▼
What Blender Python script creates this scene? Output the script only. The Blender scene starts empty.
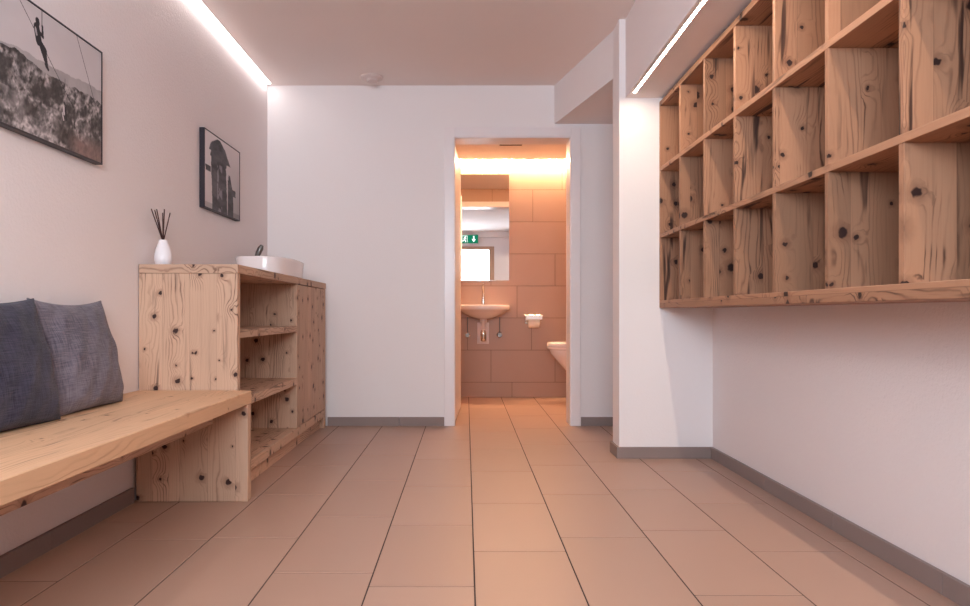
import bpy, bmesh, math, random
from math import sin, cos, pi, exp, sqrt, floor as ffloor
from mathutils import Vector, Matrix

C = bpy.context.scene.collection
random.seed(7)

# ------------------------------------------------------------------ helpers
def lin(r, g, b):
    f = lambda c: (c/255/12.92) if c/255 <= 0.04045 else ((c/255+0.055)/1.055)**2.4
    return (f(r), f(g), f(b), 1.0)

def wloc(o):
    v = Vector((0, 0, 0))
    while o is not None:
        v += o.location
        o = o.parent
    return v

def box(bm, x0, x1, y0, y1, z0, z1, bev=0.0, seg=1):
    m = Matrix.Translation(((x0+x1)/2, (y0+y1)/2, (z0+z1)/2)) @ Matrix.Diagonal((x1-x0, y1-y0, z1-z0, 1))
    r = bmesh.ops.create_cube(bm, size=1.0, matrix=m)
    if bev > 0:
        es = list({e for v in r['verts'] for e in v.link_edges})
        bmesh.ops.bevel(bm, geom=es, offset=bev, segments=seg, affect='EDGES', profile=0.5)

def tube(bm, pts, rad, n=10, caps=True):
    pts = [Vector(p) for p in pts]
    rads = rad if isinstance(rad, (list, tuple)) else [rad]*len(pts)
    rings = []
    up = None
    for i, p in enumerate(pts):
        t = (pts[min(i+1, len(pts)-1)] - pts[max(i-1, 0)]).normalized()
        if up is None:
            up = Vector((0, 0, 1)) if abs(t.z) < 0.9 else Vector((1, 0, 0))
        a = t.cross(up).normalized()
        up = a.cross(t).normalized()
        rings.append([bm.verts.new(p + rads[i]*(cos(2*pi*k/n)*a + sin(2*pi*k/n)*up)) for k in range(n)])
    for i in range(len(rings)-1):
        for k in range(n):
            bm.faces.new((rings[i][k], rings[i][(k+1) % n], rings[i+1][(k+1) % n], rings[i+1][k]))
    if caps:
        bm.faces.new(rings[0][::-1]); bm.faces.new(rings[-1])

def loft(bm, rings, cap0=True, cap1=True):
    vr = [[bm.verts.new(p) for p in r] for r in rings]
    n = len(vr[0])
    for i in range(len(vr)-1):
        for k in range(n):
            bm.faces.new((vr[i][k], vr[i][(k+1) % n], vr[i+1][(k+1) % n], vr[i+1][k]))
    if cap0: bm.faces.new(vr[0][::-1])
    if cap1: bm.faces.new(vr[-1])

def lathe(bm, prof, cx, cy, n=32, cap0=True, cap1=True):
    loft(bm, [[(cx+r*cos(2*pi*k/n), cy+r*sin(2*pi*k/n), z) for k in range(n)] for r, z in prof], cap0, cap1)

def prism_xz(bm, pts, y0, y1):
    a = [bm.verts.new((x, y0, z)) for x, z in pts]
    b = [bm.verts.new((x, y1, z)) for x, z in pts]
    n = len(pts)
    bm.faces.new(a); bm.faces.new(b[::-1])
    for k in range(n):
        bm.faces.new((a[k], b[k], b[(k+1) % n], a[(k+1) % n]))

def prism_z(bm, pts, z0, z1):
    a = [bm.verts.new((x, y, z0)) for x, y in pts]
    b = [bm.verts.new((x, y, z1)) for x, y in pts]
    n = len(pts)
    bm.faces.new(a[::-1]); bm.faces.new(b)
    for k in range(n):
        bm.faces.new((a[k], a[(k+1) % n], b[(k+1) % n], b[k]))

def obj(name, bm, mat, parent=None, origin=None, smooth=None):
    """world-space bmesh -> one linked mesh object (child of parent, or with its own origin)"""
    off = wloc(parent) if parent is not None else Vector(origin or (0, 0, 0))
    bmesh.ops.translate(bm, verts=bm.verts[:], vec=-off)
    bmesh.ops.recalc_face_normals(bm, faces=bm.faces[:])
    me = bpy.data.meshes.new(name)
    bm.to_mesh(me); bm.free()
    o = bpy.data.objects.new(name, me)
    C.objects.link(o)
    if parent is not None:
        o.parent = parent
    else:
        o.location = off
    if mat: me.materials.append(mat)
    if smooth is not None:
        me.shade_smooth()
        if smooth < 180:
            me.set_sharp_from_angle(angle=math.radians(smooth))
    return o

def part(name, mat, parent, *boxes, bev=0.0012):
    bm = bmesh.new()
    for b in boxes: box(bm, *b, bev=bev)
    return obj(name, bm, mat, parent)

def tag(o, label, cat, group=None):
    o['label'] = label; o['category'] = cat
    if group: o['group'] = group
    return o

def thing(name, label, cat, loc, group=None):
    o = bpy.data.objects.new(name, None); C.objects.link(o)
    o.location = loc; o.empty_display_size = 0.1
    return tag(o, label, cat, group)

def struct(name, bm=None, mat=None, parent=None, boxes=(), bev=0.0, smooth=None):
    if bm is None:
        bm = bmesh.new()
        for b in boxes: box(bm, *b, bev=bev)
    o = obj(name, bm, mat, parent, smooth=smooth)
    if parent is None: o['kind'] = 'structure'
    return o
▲
(Exercise objective) Write the full listing out again with every line unchanged, but include no pictures.

(Final result)
What Blender Python script creates this scene? Output the script only. The Blender scene starts empty.
import bpy, bmesh, math, random
from math import sin, cos, pi, exp, sqrt, floor as ffloor
from mathutils import Vector, Matrix

C = bpy.context.scene.collection
random.seed(7)

# ------------------------------------------------------------------ helpers
def lin(r, g, b):
    f = lambda c: (c/255/12.92) if c/255 <= 0.04045 else ((c/255+0.055)/1.055)**2.4
    return (f(r), f(g), f(b), 1.0)

def wloc(o):
    v = Vector((0, 0, 0))
    while o is not None:
        v += o.location
        o = o.parent
    return v

def box(bm, x0, x1, y0, y1, z0, z1, bev=0.0, seg=1):
    m = Matrix.Translation(((x0+x1)/2, (y0+y1)/2, (z0+z1)/2)) @ Matrix.Diagonal((x1-x0, y1-y0, z1-z0, 1))
    r = bmesh.ops.create_cube(bm, size=1.0, matrix=m)
    if bev > 0:
        es = list({e for v in r['verts'] for e in v.link_edges})
        bmesh.ops.bevel(bm, geom=es, offset=bev, segments=seg, affect='EDGES', profile=0.5)

def tube(bm, pts, rad, n=10, caps=True):
    pts = [Vector(p) for p in pts]
    rads = rad if isinstance(rad, (list, tuple)) else [rad]*len(pts)
    rings = []
    up = None
    for i, p in enumerate(pts):
        t = (pts[min(i+1, len(pts)-1)] - pts[max(i-1, 0)]).normalized()
        if up is None:
            up = Vector((0, 0, 1)) if abs(t.z) < 0.9 else Vector((1, 0, 0))
        a = t.cross(up).normalized()
        up = a.cross(t).normalized()
        rings.append([bm.verts.new(p + rads[i]*(cos(2*pi*k/n)*a + sin(2*pi*k/n)*up)) for k in range(n)])
    for i in range(len(rings)-1):
        for k in range(n):
            bm.faces.new((rings[i][k], rings[i][(k+1) % n], rings[i+1][(k+1) % n], rings[i+1][k]))
    if caps:
        bm.faces.new(rings[0][::-1]); bm.faces.new(rings[-1])

def loft(bm, rings, cap0=True, cap1=True):
    vr = [[bm.verts.new(p) for p in r] for r in rings]
    n = len(vr[0])
    for i in range(len(vr)-1):
        for k in range(n):
            bm.faces.new((vr[i][k], vr[i][(k+1) % n], vr[i+1][(k+1) % n], vr[i+1][k]))
    if cap0: bm.faces.new(vr[0][::-1])
    if cap1: bm.faces.new(vr[-1])

def lathe(bm, prof, cx, cy, n=32, cap0=True, cap1=True):
    loft(bm, [[(cx+r*cos(2*pi*k/n), cy+r*sin(2*pi*k/n), z) for k in range(n)] for r, z in prof], cap0, cap1)

def prism_xz(bm, pts, y0, y1):
    a = [bm.verts.new((x, y0, z)) for x, z in pts]
    b = [bm.verts.new((x, y1, z)) for x, z in pts]
    n = len(pts)
    bm.faces.new(a); bm.faces.new(b[::-1])
    for k in range(n):
        bm.faces.new((a[k], b[k], b[(k+1) % n], a[(k+1) % n]))

def prism_z(bm, pts, z0, z1):
    a = [bm.verts.new((x, y, z0)) for x, y in pts]
    b = [bm.verts.new((x, y, z1)) for x, y in pts]
    n = len(pts)
    bm.faces.new(a[::-1]); bm.faces.new(b)
    for k in range(n):
        bm.faces.new((a[k], a[(k+1) % n], b[(k+1) % n], b[k]))

def obj(name, bm, mat, parent=None, origin=None, smooth=None):
    """world-space bmesh -> one linked mesh object (child of parent, or with its own origin)"""
    off = wloc(parent) if parent is not None else Vector(origin or (0, 0, 0))
    bmesh.ops.translate(bm, verts=bm.verts[:], vec=-off)
    bmesh.ops.recalc_face_normals(bm, faces=bm.faces[:])
    me = bpy.data.meshes.new(name)
    bm.to_mesh(me); bm.free()
    o = bpy.data.objects.new(name, me)
    C.objects.link(o)
    if parent is not None:
        o.parent = parent
    else:
        o.location = off
    if mat: me.materials.append(mat)
    if smooth is not None:
        me.shade_smooth()
        if smooth < 180:
            me.set_sharp_from_angle(angle=math.radians(smooth))
    return o

def part(name, mat, parent, *boxes, bev=0.0012):
    bm = bmesh.new()
    for b in boxes: box(bm, *b, bev=bev)
    return obj(name, bm, mat, parent)

def tag(o, label, cat, group=None):
    o['label'] = label; o['category'] = cat
    if group: o['group'] = group
    return o

def thing(name, label, cat, loc, group=None):
    o = bpy.data.objects.new(name, None); C.objects.link(o)
    o.location = loc; o.empty_display_size = 0.1
    return tag(o, label, cat, group)

def struct(name, bm=None, mat=None, parent=None, boxes=(), bev=0.0, smooth=None):
    if bm is None:
        bm = bmesh.new()
        for b in boxes: box(bm, *b, bev=bev)
    o = obj(name, bm, mat, parent, smooth=smooth)
    if parent is None: o['kind'] = 'structure'
    return o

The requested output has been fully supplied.